• [Source material]
*****

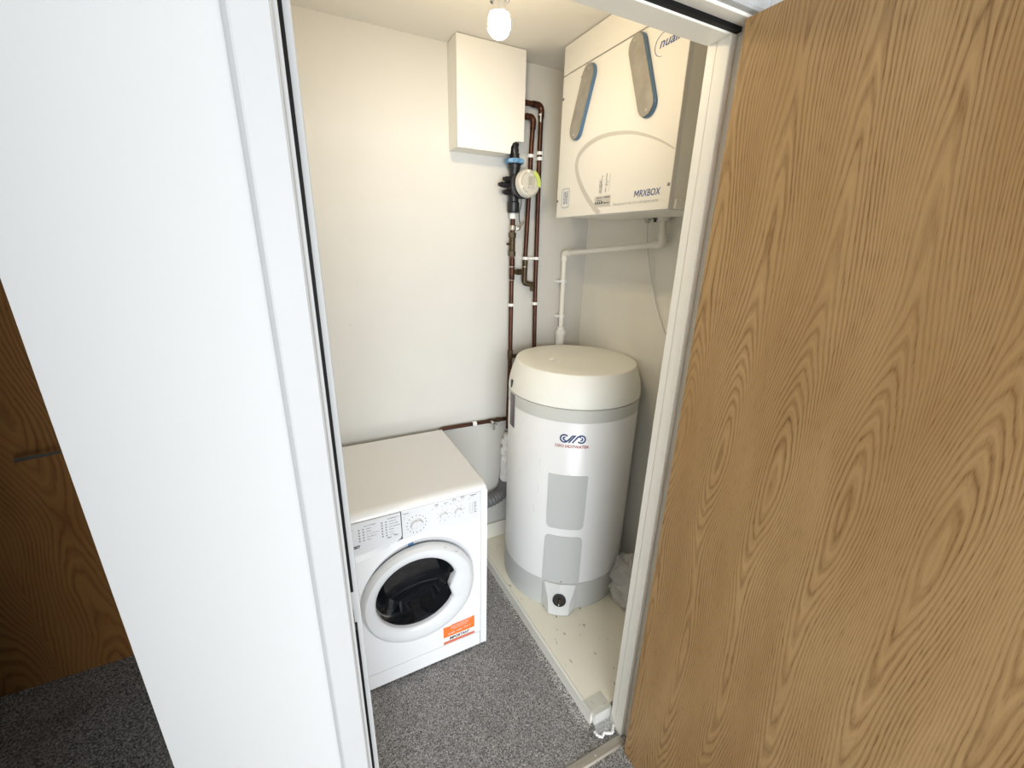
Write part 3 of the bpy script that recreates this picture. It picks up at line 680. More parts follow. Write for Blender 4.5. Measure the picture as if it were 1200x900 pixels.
ribbon(b, [lg(160, 38), lg(128, 62), lg(110, 52)], sw*0.9, mpl)
ribbon(b, [lg(-88, -86), lg(-72, -84), lg(40, 60), lg(58, 84)][0:0]+[lg(-80, -86), lg(50, 84)], sw, mpl)
ribbon(b, [lg(-5, -86), lg(105, 62)], sw, mpl)
obj('logo', b, NAVY, hw)
b = B(); text_bm(b, 'OSO HOTWATER', 0.0185, mpl, -0.0685, 0.9435, bold=0.00035, width=0.146)
obj('lettering', b, RED, hw)
b = B()
for t, z, l, s in ((-0.14, 0.74, 0.05, 0.4), (-0.13, 0.86, 0.03, -0.6), (0.0, 0.825, 0.02, 0.9), (-0.16, 0.62, 0.04, 0.7)):
    ribbon(b, [(t, z), (t+l*0.3*s, z-l*0.5), (t+l*0.25*s, z-l)], 0.0012, mpl)
obj('scratch', b, TANKG2, hw)
# crumbs of plaster left on the lid
cr = random.Random(5)
for i, (px, py, s, lb) in enumerate(((0.418, 0.236, 0.010, 'largest white plaster crumb on the tank lid, nearest the pipes'), (0.436, 0.205, 0.006, 'small white plaster crumb on the tank lid, in the middle of three'), (0.462, 0.168, 0.0045, 'tiny plaster crumb on the tank lid, nearest the doorway'))):
    b = B(); bmesh.ops.create_icosphere(b, subdivisions=2, radius=s)
    for v in b.verts: v.co *= cr.uniform(0.7, 1.25); v.co.z *= 0.55
    zl = 1.2645 - 0.004*max(0, (Vector((px, py))-TC).length-0.1)/0.13
    bmesh.ops.translate(b, vec=(px, py, zl+s*0.42), verts=b.verts)
    tag(obj('plaster_crumb', b, PAPER), lb, 'crumb', 'crumbs on the tank lid')

# ------------------------------------------------------------------ ventilation unit on the right wall
UX = 0.50
vu = empty('ventilation_unit', (0.67, 0.06, 1.882), 'large white ventilation unit with two slanted grey handles high on the right wall', 'ventilation unit')
Y0, Y1 = -0.272, 0.392
mpu = planemap((UX, 0, 0), (0, -1, 0), (0, 0, 1), (-1, 0, 0))
obj('unit_body', box(B(), UX+0.018, XR, Y0+0.002, Y1-0.002, 1.895, ZC-0.002, 0.002), UNITS, vu)
fc = obj('front_cover', box(B(), UX, UX+0.020, Y0, Y1, 1.882, 2.4215, 0.0025), UNIT, vu)
obj('top_panel', box(B(), UX, UX+0.020, Y0, Y1, 2.4255, ZC-0.004, 0.002), UNIT, vu)
obj('lower_flange', box(B(), UX+0.021, XR-0.01, Y0-0.010, Y0+0.0015, 1.884, 1.912, 0.002), UNITS, vu)
obj('bottom_tray', box(B(), UX+0.06, XR-0.03, Y0+0.05, Y1-0.05, 1.885, 1.8945, 0.002), UNITS, vu)
def pill(y_t, z_t, y_b, z_b, hw_):
    a, c = Vector((-y_t, z_t)), Vector((-y_b, z_b)); d = (c-a).normalized(); q = Vector((-d.y, d.x)); a2, c2 = a+d*hw_, c-d*hw_; P = []
    ang = math.atan2(q.y, q.x)
    for k in range(13): P.append((a2.x+hw_*math.cos(ang+math.pi*(-0) + math.pi*k/12*1.0), a2.y+hw_*math.sin(ang+math.pi*k/12)))
    for k in range(13): P.append((c2.x+hw_*math.cos(ang+math.pi+math.pi*k/12), c2.y+hw_*math.sin(ang+math.pi+math.pi*k/12)))
    # first arc must bulge away from c
    m = Vector(P[6]); 
    if (m-a2).dot(d) > 0:
        P = [(a2.x+hw_*math.cos(ang-math.pi*k/12), a2.y+hw_*math.sin(ang-math.pi*k/12)) for k in range(13)]+[(c2.x+hw_*math.cos(ang+math.pi-math.pi*k/12), c2.y+hw_*math.sin(ang+math.pi-math.pi*k/12)) for k in range(13)]
    return P
for (yt, zt, yb, zb) in ((0.186, 2.4105, 0.276, 2.172), (-0.046, 2.414, -0.147, 2.166)):
    b = prism(B(), pill(yt, zt, yb, zb, 0.0365), 0.0, 0.0135, mpu)
    bmesh.ops.bevel(b, geom=[e for e in b.edges if all(v.co.x < UX-0.008 for v in e.verts)], offset=0.004, segments=3, affect='EDGES', clamp_overlap=True)
    rim = obj('handle_rim', b, BLUEP, vu, True, label='blue plastic handle rim')
    dd = (Vector((-yb, zb))-Vector((-yt, zt))).normalized(); sft = 0.0015
    b = prism(B(), pill(yt+sft, zt-0.002, yb+sft, zb+0.002, 0.0345), 0.0130, 0.0160, mpu)
    bmesh.ops.bevel(b, geom=[e for e in b.edges if all(v.co.x < UX-0.0155 for v in e.verts)], offset=0.0012, segments=2, affect='EDGES', clamp_overlap=True)
    pt = obj('handle_plate', b, PLATE, rim, label='worn grey metal handle plate')
    for t in (0.07, 0.93):
        sy_l, sz_l = -(yt+sft)+(-(yb)+(yt))*t, zt+(zb-zt)*t
        obj('screw', lathe(B(), [(0.005, 0.0), (0.004, 0.0015), (0.0, 0.002)], mpu(sy_l, sz_l, 0.0159), (-1, 0, 0), 12), STEEL, rim)
mpu1 = lambda x, y, n=0.0: mpu(x, y, n+0.0003)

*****

• [Aim]
Repeat the lines above, starting at the first and stopping after the line that holds "tag(obj('plaster_crumb', b, PAPER), lb, 'crumb', 'crumbs", with the pictures left out.

• [Answer to the task]
Write part 3 of the bpy script that recreates this picture. It picks up at line 680. More parts follow. Write for Blender 4.5. Measure the picture as if it were 1200x900 pixels.
ribbon(b, [lg(160, 38), lg(128, 62), lg(110, 52)], sw*0.9, mpl)
ribbon(b, [lg(-88, -86), lg(-72, -84), lg(40, 60), lg(58, 84)][0:0]+[lg(-80, -86), lg(50, 84)], sw, mpl)
ribbon(b, [lg(-5, -86), lg(105, 62)], sw, mpl)
obj('logo', b, NAVY, hw)
b = B(); text_bm(b, 'OSO HOTWATER', 0.0185, mpl, -0.0685, 0.9435, bold=0.00035, width=0.146)
obj('lettering', b, RED, hw)
b = B()
for t, z, l, s in ((-0.14, 0.74, 0.05, 0.4), (-0.13, 0.86, 0.03, -0.6), (0.0, 0.825, 0.02, 0.9), (-0.16, 0.62, 0.04, 0.7)):
    ribbon(b, [(t, z), (t+l*0.3*s, z-l*0.5), (t+l*0.25*s, z-l)], 0.0012, mpl)
obj('scratch', b, TANKG2, hw)
# crumbs of plaster left on the lid
cr = random.Random(5)
for i, (px, py, s, lb) in enumerate(((0.418, 0.236, 0.010, 'largest white plaster crumb on the tank lid, nearest the pipes'), (0.436, 0.205, 0.006, 'small white plaster crumb on the tank lid, in the middle of three'), (0.462, 0.168, 0.0045, 'tiny plaster crumb on the tank lid, nearest the doorway'))):
    b = B(); bmesh.ops.create_icosphere(b, subdivisions=2, radius=s)
    for v in b.verts: v.co *= cr.uniform(0.7, 1.25); v.co.z *= 0.55
    zl = 1.2645 - 0.004*max(0, (Vector((px, py))-TC).length-0.1)/0.13
    bmesh.ops.translate(b, vec=(px, py, zl+s*0.42), verts=b.verts)
    tag(obj('plaster_crumb', b, PAPER), lb, 'crumb', 'crumbs on the tank lid')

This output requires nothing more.